(Input material)
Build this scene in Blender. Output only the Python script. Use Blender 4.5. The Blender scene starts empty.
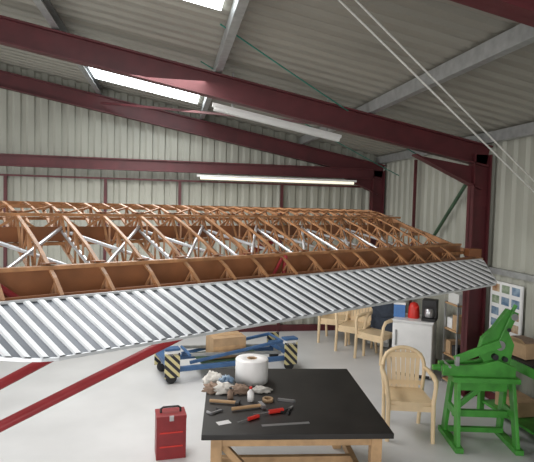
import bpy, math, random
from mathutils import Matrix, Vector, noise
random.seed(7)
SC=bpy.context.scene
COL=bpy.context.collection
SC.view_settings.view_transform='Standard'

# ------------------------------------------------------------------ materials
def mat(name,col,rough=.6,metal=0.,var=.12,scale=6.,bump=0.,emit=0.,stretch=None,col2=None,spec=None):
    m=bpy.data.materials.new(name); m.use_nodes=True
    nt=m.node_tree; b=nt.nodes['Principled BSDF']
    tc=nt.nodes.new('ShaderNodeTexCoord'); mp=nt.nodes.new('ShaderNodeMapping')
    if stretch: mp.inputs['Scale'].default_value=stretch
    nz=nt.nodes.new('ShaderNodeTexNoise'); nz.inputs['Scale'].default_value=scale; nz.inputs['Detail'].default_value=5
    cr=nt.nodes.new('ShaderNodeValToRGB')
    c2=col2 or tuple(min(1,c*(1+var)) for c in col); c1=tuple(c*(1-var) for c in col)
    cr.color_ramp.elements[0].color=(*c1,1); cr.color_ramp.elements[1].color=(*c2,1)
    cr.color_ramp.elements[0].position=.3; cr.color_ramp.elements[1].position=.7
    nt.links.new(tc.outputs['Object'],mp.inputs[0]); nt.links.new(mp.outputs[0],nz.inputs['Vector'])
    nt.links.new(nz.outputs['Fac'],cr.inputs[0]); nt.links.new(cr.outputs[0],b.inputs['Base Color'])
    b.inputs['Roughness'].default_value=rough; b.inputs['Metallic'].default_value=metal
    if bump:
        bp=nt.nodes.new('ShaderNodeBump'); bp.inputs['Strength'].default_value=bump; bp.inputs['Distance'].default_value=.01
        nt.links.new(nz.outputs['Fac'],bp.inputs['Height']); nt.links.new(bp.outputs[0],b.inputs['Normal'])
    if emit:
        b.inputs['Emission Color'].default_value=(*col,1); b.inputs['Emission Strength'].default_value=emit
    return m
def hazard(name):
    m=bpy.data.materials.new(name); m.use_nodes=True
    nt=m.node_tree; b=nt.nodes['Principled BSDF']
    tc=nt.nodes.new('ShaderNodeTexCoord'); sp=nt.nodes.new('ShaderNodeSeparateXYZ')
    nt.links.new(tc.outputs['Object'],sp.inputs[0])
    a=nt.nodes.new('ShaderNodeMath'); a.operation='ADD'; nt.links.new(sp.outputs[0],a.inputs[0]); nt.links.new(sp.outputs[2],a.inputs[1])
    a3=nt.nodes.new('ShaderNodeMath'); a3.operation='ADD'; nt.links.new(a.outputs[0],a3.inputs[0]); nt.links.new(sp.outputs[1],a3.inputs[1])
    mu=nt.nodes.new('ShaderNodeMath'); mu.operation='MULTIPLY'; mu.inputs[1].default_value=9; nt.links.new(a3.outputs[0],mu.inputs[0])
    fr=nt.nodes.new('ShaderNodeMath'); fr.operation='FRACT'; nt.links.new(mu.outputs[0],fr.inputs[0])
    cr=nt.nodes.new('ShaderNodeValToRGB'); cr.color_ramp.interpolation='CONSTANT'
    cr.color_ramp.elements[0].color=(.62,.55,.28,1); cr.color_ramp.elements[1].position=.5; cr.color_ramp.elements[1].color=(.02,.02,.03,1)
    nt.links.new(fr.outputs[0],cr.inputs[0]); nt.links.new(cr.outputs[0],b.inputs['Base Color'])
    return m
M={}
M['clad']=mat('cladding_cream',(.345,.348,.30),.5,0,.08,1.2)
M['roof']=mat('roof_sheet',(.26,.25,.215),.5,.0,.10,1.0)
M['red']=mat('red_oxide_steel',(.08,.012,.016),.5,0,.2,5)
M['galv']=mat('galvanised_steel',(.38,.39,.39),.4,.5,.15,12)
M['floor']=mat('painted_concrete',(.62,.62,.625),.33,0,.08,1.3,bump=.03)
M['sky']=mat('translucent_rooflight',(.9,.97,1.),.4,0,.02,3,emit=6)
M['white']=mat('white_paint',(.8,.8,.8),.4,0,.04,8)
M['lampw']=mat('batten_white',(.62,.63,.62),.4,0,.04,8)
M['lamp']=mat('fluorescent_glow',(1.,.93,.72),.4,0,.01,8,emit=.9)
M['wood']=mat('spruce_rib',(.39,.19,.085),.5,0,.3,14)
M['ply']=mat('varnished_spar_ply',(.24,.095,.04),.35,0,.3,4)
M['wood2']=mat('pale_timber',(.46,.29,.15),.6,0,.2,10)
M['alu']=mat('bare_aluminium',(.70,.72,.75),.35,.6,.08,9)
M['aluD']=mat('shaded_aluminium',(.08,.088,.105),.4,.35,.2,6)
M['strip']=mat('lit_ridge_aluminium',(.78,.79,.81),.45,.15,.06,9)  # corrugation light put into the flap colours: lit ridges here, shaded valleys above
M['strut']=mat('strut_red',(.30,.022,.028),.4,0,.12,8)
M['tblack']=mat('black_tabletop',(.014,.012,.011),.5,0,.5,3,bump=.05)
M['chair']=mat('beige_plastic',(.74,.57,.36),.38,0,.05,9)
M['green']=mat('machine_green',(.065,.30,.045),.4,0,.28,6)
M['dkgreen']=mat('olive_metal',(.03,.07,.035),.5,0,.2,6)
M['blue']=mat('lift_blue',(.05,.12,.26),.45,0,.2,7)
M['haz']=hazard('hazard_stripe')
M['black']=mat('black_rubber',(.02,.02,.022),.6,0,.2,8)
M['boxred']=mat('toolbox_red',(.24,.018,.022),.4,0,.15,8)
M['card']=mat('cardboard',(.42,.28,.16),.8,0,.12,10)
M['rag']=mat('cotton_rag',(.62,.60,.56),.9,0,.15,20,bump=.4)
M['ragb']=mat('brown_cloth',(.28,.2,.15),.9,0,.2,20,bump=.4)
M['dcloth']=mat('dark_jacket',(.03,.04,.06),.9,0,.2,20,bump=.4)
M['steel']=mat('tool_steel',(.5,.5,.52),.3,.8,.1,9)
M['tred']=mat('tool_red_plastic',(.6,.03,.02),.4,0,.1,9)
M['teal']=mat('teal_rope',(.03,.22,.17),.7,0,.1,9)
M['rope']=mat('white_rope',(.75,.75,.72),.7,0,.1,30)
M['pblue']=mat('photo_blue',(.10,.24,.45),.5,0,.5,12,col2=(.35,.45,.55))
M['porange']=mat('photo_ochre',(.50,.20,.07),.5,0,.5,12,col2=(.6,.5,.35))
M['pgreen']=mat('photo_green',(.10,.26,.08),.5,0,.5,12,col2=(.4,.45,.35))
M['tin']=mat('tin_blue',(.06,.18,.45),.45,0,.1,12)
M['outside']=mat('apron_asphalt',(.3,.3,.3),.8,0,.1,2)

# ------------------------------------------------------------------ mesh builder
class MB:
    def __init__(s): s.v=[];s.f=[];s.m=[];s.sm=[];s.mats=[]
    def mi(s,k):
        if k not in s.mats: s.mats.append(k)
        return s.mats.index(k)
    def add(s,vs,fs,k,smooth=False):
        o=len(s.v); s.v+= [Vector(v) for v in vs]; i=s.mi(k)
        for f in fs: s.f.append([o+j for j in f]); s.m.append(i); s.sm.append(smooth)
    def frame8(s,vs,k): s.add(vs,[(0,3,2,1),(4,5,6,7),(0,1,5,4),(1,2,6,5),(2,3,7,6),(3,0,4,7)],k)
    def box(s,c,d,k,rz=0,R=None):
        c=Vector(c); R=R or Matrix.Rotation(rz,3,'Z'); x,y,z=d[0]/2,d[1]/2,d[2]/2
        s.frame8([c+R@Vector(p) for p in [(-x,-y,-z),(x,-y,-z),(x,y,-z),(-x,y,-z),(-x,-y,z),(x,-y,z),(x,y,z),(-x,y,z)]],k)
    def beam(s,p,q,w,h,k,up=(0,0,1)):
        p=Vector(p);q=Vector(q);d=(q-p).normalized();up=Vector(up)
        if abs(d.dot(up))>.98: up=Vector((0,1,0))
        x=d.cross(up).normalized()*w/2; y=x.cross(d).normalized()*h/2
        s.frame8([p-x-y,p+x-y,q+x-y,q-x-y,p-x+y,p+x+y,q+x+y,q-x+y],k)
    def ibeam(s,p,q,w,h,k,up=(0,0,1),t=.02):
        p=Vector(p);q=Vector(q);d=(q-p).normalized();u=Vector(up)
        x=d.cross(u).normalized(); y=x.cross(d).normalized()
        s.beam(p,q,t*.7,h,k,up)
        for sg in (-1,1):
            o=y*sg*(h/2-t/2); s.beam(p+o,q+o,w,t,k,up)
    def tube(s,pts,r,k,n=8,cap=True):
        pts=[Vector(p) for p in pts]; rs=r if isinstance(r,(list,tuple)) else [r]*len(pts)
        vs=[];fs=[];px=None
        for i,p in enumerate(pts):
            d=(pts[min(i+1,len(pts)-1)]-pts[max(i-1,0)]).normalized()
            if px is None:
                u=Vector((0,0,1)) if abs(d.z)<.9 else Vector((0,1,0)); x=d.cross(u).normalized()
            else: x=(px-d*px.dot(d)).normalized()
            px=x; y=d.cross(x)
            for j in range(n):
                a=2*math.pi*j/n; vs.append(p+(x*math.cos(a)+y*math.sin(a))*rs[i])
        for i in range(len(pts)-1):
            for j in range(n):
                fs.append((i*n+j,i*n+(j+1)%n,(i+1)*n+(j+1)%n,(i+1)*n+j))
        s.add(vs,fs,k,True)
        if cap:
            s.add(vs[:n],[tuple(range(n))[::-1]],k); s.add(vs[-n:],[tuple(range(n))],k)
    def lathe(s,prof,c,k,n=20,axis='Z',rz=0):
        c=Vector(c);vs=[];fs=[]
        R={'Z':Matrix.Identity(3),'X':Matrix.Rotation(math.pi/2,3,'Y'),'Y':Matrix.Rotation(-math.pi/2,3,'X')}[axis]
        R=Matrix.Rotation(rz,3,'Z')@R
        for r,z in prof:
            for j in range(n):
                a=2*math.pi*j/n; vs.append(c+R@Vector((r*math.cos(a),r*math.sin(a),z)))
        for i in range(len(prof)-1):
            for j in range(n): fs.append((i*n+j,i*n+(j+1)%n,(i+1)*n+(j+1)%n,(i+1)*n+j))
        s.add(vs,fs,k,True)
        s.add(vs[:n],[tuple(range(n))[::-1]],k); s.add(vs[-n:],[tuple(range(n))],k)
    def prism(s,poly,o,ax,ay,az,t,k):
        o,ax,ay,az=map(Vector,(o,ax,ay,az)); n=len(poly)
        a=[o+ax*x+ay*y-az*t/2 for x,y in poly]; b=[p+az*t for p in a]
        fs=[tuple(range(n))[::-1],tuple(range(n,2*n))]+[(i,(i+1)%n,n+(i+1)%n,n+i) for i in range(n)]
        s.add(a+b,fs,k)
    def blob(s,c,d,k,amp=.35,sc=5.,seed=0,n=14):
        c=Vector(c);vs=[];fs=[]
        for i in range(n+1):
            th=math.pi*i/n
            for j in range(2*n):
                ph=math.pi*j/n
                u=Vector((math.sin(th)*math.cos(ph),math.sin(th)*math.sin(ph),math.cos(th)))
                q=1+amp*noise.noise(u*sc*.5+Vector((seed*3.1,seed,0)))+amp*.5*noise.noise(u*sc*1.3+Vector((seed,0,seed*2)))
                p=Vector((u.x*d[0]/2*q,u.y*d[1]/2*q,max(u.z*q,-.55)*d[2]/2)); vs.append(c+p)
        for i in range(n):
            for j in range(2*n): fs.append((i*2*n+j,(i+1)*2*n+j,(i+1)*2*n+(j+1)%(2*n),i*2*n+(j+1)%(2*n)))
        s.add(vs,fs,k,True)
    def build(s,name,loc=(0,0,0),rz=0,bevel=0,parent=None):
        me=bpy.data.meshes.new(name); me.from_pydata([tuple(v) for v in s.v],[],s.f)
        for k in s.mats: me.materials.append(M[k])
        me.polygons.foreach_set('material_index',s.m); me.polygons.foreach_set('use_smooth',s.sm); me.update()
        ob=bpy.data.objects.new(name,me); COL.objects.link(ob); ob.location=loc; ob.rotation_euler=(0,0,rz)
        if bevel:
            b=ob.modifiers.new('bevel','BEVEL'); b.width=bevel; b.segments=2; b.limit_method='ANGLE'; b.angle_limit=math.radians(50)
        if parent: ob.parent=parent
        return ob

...

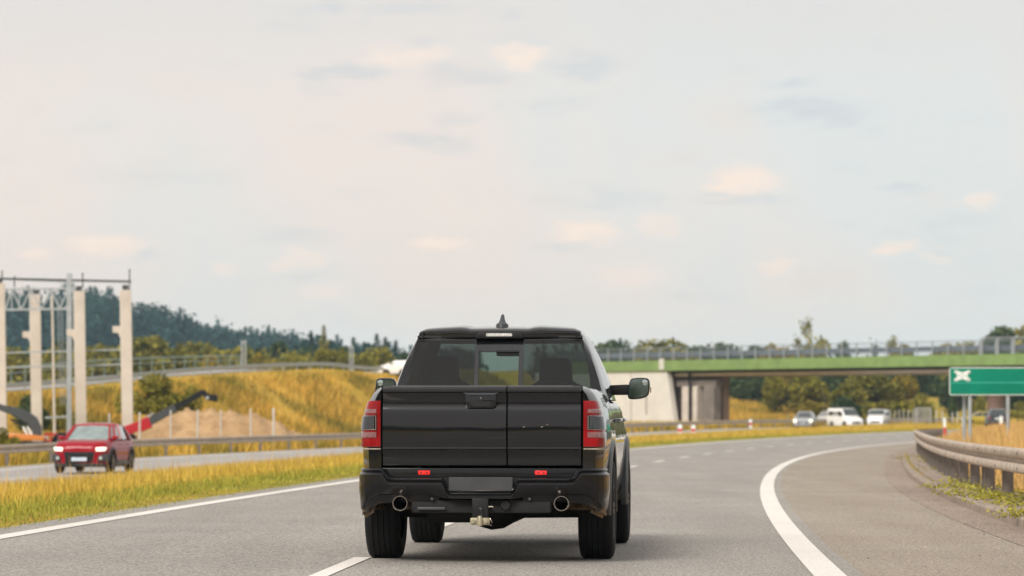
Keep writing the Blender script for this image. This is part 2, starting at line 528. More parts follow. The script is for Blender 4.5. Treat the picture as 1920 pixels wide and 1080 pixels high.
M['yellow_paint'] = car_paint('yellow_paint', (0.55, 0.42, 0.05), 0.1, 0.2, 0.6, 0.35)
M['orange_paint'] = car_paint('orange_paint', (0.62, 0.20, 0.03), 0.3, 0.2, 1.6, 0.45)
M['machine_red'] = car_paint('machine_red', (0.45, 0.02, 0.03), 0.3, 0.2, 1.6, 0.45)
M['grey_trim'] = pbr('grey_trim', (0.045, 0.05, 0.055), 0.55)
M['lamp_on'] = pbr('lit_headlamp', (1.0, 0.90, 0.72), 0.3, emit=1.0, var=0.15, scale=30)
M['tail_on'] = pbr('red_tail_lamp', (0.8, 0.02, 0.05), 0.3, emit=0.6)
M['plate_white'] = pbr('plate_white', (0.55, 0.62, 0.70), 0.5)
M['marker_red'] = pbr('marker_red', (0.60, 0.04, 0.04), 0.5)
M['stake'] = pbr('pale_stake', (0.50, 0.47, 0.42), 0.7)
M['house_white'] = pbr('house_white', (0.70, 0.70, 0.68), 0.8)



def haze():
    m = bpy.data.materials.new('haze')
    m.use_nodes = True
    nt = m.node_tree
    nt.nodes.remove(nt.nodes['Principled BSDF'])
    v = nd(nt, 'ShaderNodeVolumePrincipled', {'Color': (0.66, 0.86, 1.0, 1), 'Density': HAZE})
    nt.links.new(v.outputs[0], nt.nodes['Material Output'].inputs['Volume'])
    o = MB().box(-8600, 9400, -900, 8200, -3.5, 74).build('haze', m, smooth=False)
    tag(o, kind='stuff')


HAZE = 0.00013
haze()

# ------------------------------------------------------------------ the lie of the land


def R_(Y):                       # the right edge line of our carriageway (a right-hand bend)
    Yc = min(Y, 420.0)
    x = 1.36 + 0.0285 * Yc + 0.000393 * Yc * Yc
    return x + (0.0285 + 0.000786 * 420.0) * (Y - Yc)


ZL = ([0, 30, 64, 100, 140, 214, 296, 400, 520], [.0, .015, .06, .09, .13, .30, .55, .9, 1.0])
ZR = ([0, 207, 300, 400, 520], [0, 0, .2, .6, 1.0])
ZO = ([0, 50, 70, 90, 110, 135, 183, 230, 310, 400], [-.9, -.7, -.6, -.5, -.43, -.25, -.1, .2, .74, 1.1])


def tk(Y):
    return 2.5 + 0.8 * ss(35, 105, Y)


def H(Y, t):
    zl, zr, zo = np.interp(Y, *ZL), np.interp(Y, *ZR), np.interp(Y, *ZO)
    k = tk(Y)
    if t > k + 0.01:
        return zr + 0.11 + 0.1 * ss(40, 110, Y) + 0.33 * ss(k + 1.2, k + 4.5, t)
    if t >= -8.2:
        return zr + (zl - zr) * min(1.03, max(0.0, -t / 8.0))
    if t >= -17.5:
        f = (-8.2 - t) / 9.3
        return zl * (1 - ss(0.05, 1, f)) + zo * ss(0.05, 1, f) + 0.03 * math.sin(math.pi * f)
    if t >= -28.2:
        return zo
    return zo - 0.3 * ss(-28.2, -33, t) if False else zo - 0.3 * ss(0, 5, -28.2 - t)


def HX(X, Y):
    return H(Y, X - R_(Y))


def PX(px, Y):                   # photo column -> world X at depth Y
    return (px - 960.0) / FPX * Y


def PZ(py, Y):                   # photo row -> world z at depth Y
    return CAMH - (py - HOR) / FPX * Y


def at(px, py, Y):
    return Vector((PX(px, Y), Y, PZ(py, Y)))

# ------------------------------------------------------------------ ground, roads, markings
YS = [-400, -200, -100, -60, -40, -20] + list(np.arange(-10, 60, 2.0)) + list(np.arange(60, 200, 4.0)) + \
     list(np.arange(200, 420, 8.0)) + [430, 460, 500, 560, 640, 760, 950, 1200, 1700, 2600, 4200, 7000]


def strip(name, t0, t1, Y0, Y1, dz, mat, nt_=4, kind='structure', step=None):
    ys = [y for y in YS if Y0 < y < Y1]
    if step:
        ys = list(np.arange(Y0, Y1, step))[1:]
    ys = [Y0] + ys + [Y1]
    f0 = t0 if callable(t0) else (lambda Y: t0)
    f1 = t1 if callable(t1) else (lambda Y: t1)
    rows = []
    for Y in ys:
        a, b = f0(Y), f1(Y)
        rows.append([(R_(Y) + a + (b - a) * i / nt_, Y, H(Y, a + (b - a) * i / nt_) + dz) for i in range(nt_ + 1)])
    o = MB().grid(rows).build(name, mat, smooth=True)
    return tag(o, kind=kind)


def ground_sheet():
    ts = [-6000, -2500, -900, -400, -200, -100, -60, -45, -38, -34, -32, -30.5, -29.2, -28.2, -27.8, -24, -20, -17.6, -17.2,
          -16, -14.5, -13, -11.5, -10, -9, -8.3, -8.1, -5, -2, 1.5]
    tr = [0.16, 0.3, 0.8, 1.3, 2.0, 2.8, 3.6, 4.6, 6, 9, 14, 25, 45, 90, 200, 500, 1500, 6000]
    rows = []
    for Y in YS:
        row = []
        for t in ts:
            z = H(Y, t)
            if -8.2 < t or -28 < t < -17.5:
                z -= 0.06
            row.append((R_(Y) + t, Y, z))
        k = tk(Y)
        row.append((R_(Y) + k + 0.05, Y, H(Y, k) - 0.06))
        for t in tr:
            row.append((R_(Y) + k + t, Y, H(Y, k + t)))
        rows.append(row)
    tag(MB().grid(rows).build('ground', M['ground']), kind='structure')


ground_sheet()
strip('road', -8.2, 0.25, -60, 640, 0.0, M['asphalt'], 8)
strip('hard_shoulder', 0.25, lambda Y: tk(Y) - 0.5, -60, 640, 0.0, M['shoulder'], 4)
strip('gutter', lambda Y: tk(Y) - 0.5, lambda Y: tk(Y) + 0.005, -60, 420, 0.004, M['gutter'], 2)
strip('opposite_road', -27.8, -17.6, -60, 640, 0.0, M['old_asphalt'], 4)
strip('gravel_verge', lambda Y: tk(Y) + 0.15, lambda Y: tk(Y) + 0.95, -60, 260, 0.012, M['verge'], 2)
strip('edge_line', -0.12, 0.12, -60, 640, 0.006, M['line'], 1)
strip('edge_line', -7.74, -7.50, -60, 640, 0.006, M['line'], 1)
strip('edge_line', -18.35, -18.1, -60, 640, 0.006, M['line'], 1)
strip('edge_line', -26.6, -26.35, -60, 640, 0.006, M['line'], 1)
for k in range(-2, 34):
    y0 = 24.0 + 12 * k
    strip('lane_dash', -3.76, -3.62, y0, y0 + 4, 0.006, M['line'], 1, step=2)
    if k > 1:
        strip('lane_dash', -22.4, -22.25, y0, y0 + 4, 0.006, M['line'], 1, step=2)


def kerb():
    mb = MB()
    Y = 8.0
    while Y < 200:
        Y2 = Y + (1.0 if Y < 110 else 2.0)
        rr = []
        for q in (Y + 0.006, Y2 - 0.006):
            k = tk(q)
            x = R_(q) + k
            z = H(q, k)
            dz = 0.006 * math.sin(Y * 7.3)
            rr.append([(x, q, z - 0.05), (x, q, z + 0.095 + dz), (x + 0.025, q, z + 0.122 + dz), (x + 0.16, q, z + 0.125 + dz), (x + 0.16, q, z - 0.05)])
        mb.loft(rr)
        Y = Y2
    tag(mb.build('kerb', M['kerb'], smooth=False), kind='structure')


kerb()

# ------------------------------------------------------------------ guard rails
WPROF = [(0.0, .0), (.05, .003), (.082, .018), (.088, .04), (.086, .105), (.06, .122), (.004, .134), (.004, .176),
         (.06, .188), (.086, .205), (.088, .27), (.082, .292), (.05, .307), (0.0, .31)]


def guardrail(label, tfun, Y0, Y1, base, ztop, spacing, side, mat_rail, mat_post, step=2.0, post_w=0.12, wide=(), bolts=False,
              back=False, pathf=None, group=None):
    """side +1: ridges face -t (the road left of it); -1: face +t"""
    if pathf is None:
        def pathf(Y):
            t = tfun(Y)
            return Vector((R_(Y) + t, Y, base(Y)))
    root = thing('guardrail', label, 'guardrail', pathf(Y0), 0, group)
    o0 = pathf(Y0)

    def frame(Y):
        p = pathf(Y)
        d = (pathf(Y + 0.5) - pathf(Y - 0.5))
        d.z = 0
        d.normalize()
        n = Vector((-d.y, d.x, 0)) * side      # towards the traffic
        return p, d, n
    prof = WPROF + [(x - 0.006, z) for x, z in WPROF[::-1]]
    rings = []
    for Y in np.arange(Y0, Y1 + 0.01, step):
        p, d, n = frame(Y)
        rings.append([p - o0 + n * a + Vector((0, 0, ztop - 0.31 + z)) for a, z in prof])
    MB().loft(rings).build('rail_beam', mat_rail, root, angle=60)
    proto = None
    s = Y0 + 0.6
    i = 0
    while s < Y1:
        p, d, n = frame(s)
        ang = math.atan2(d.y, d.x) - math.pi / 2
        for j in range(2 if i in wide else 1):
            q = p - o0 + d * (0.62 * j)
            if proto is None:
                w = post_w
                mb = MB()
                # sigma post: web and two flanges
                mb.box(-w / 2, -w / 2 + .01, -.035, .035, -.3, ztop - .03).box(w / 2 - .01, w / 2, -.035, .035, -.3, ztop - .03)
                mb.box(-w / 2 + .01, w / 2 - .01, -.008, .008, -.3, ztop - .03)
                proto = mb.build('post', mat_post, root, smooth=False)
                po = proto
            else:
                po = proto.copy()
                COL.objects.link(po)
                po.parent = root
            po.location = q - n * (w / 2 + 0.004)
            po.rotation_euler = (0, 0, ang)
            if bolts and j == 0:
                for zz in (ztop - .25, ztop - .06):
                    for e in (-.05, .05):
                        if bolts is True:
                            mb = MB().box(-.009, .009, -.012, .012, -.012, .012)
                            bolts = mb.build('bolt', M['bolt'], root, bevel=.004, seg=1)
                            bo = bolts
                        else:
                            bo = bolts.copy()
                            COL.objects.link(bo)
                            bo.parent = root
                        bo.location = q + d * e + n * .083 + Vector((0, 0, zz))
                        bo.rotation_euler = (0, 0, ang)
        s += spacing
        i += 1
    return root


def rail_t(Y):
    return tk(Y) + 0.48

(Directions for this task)
From the entries above, extract each line containing "scene".

(Solution)
Build this scene in Blender. Output only the Python script. Use Blender 4.5. The Blender scene starts empty.
SC=bpy.context.scene